Ali Rezaei, the first UH petroleum engineering doctoral graduate, is researching engineering issues of unconventional reservoirs.

Postdoc Research Focuses on Engineering in Unconventional Reservoirs

Ali Rezaei has the honor of being the first graduate of the Cullen College of Engineering’s doctoral program in petroleum engineering. He earned his Ph.D. this year by completing his dissertation on fast multipole fully-coupled poroelastic solutions of hydraulic fracturing.

“Rezaei is very dedicated to science and his dissertation is definitely one of the best dissertations I have seen,” said Mohamed Soliman, William C. Miller Chair of petroleum engineering. “We’re proud to have him as our first graduate.”

Launched in 2015 in response to the need for qualified engineers across all sectors of the energy industry, the petroleum engineering doctoral program now has 39 Ph.D. students. As a Carnegie-designated Tier One public research university in the Energy Capital of the World, UH is perfectly situated to provide a rigorous curriculum and cutting-edge research experience for its graduates, Soliman said.

“We expect to graduate between nine and 11 Ph.D. students during the 2018-2019 academic year,” Soliman said. “The high quality of Ph.D.s we’re producing should reflect well on our ranking.”

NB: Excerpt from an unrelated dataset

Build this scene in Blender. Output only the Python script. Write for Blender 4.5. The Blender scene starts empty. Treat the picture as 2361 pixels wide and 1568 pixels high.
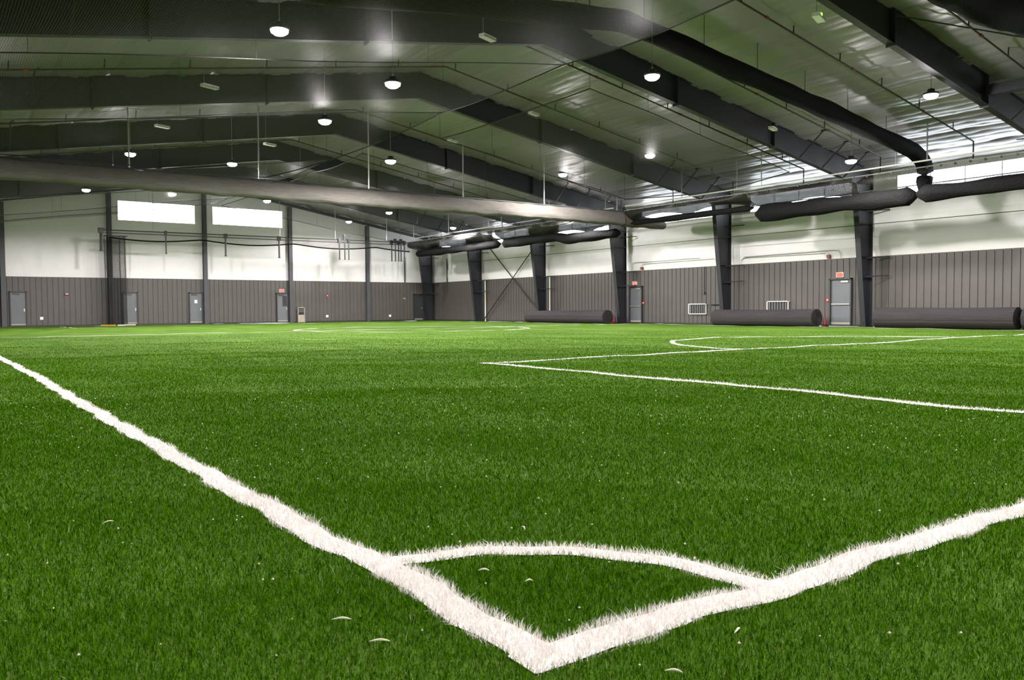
import bpy, math, random
import numpy as np
from mathutils import Matrix, Vector
random.seed(7)
rng = np.random.default_rng(11)
S = bpy.context.scene
COL = S.collection

# ------------------------------------------------------------------ camera
FPX, PITCH, ROLL, YAW = 1885.64, -0.0374, -0.0068, -0.6234
CAM = Vector((-1.1793, -1.5278, 0.8528))
def make_camera():
    fw = Vector((-math.sin(YAW)*math.cos(PITCH), math.cos(YAW)*math.cos(PITCH), math.sin(PITCH)))
    r = Vector((math.cos(YAW), math.sin(YAW), 0)); u = r.cross(fw)
    r2 = r*math.cos(ROLL)+u*math.sin(ROLL); u2 = -r*math.sin(ROLL)+u*math.cos(ROLL)
    cd = bpy.data.cameras.new('camera'); cam = bpy.data.objects.new('camera', cd); COL.objects.link(cam)
    cd.sensor_width = 36; cd.lens = FPX*36/2361; cd.clip_start = .05; cd.clip_end = 500
    m = Matrix((r2, u2, -fw)).transposed().to_4x4(); m.translation = CAM
    cam.matrix_world = m
    cd.dof.use_dof = True; cd.dof.focus_distance = 6.0; cd.dof.aperture_fstop = 11
    S.camera = cam
make_camera()

# ------------------------------------------------------------------ world, exposure
w = bpy.data.worlds.new('world'); S.world = w; w.use_nodes = True
w.node_tree.nodes['Background'].inputs[0].default_value = (.75, .85, 1, 1)
w.node_tree.nodes['Background'].inputs[1].default_value = 3.0
S.view_settings.view_transform = 'Standard'; S.view_settings.look = 'None'
S.view_settings.gamma = 1; S.view_settings.use_curve_mapping = False
S.view_settings.exposure = 0.0
S.cycles.max_bounces = 6; S.cycles.diffuse_bounces = 3; S.cycles.glossy_bounces = 2
S.cycles.transparent_max_bounces = 12; S.cycles.transmission_bounces = 2
S.cycles.sample_clamp_indirect = 6; S.cycles.caustics_reflective = False; S.cycles.caustics_refractive = False
LAMP_W = 1050.0          # each high-bay lamp, downward
LAMP_SIDE_W = 65.0      # and what its dome spills sideways
WINDOW_E = 13.0          # daylight in the frosted window panels

# ------------------------------------------------------------------ helpers
def lin(c): return tuple((x/255/12.92 if x/255 <= .04045 else ((x/255+.055)/1.055)**2.4) for x in c)
def mat(name, rgb, rough=.6, metal=0, noise=0, nscale=5, bump=0, bscale=40, spec=.5, alpha=None, stretch=(1, 1, 1)):
    m = bpy.data.materials.new(name); m.use_nodes = True
    nt = m.node_tree; b = nt.nodes['Principled BSDF']
    c = lin(rgb)
    b.inputs['Base Color'].default_value = (*c, 1); b.inputs['Roughness'].default_value = rough
    b.inputs['Metallic'].default_value = metal; b.inputs['Specular IOR Level'].default_value = spec
    if noise or bump:
        tc = nt.nodes.new('ShaderNodeTexCoord'); mp = nt.nodes.new('ShaderNodeMapping')
        nt.links.new(tc.outputs['Object'], mp.inputs[0]); mp.inputs['Scale'].default_value = stretch
    if noise:
        n = nt.nodes.new('ShaderNodeTexNoise'); n.inputs['Scale'].default_value = nscale; n.inputs['Detail'].default_value = 4
        nt.links.new(mp.outputs[0], n.inputs['Vector'])
        r = nt.nodes.new('ShaderNodeMapRange'); r.inputs[1].default_value = .3; r.inputs[2].default_value = .7
        r.inputs[3].default_value = 1-noise; r.inputs[4].default_value = 1+noise
        nt.links.new(n.outputs[0], r.inputs[0])
        x = nt.nodes.new('ShaderNodeVectorMath'); x.operation = 'SCALE'; x.inputs[0].default_value = c
        nt.links.new(r.outputs[0], x.inputs['Scale']); nt.links.new(x.outputs[0], b.inputs['Base Color'])
    if bump:
        n2 = nt.nodes.new('ShaderNodeTexNoise'); n2.inputs['Scale'].default_value = bscale; n2.inputs['Detail'].default_value = 5
        nt.links.new(mp.outputs[0], n2.inputs['Vector'])
        bp = nt.nodes.new('ShaderNodeBump'); bp.inputs['Strength'].default_value = bump; bp.inputs['Distance'].default_value = .03
        nt.links.new(n2.outputs[0], bp.inputs['Height']); nt.links.new(bp.outputs[0], b.inputs['Normal'])
    return m
def emit(name, rgb, s):
    m = bpy.data.materials.new(name); m.use_nodes = True; nt = m.node_tree; nt.nodes.clear()
    o = nt.nodes.new('ShaderNodeOutputMaterial'); e = nt.nodes.new('ShaderNodeEmission')
    e.inputs[0].default_value = (*rgb, 1); e.inputs[1].default_value = s; nt.links.new(e.outputs[0], o.inputs[0]); return m
def netmat(name, rgb, cover, cell, sheen=.25):
    """knotted netting: thin cords on a square grid, open in between (UVs are in metres)"""
    m = bpy.data.materials.new(name); m.use_nodes = True; nt = m.node_tree; nt.nodes.clear(); L = nt.links.new
    o = nt.nodes.new('ShaderNodeOutputMaterial'); mx = nt.nodes.new('ShaderNodeMixShader')
    t = nt.nodes.new('ShaderNodeBsdfTransparent'); p = nt.nodes.new('ShaderNodeBsdfPrincipled')
    p.inputs['Base Color'].default_value = (*lin(rgb), 1); p.inputs['Roughness'].default_value = .45
    p.inputs['Specular IOR Level'].default_value = sheen
    uv = nt.nodes.new('ShaderNodeUVMap'); sp = nt.nodes.new('ShaderNodeSeparateXYZ'); L(uv.outputs[0], sp.inputs[0])
    outs = []
    wdt = 1-math.sqrt(1-cover)
    for k in (0, 1):
        a = nt.nodes.new('ShaderNodeMath'); a.operation = 'DIVIDE'; a.inputs[1].default_value = cell; L(sp.outputs[k], a.inputs[0])
        f = nt.nodes.new('ShaderNodeMath'); f.operation = 'FRACT'; L(a.outputs[0], f.inputs[0])
        c = nt.nodes.new('ShaderNodeMath'); c.operation = 'LESS_THAN'; c.inputs[1].default_value = wdt; L(f.outputs[0], c.inputs[0]); outs.append(c)
    x = nt.nodes.new('ShaderNodeMath'); x.operation = 'MAXIMUM'; L(outs[0].outputs[0], x.inputs[0]); L(outs[1].outputs[0], x.inputs[1])
    L(x.outputs[0], mx.inputs[0]); L(t.outputs[0], mx.inputs[1]); L(p.outputs[0], mx.inputs[2]); L(mx.outputs[0], o.inputs[0])
    return m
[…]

Rezaei is continuing with UH as a postdoctoral researcher with Birol Dindoruk, professor of petroleum engineering and a member of the National Academy of Engineering (NAE).

“Everybody in the petroleum industry is trying to expand on some aspect of working with unconventional reservoirs, such as shale plays,” Rezaei said, adding that unconventionals offer great potential in terms of oil and gas extraction in the U.S. and are projected to reach unprecedented levels of output over the next decade.

The unique nature of these reservoirs require complex extraction methods and hydraulic fracturing is key to producing oil in such situations, he said.

He will continue his research – started during his doctoral work – to understand the behavior and impact of hydraulic fracturing in unconventional reservoirs. And he is proud of his new title.

“I’m honored to be the first one,” Rezaei said. “My Ph.D. was a necessary step in preparation for more ambitious research.”

He earned his master’s in petroleum engineering from Texas Tech University and his bachelor’s in petroleum engineering from Azad University in Iran.